I just finished the second episode and, at least up to the point where I am, the intensity continues to escalate. You were probably better off cutting your losses now than continuing on and not being able to finish it.

For anyone else that’s seen it, I have a question that I’m hoping can be answered without spoiling anything. Why did Hitchcock build a replica of Gein’s house on the Psycho set? Did that happen in real life? I feel like I would’ve run across that bit of trivia at some point or another, plus it would’ve been really expensive.

Semi-related, in the movie thread I linked to a Matt Baum video about the movie Kiss Of The Spider Woman. He also did one on Tab Hunter and another Anthony Perkins. Both really interesting and worth watching.

The NYT called this series a “fictional account” of Gein’s life. So, it’s hard to say what is real or not. I saw nothing on Wiki that would indicate that Hitchcock built that on the set.

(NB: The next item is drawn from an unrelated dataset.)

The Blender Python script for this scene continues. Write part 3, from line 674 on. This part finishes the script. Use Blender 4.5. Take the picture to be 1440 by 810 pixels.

I also looked for anything suggesting it was real. But even for it being a fictional account, it still seemed odd. I almost wonder if there was more to it that was cut out. ISTM, Hitch could’ve had Perkins study some of the crime scene pictures, probably the same one’s he used to recreated the house. Perkins could’ve imagined himself walking through the house and then gone on to have the same reaction (being disgusted and puking in the road). It would essentially be exactly the same, but without Hitch building an extra set piece.

I would also say that I found this subplot to be completely gratuitous. It seemed like filler, and not in an interesting way.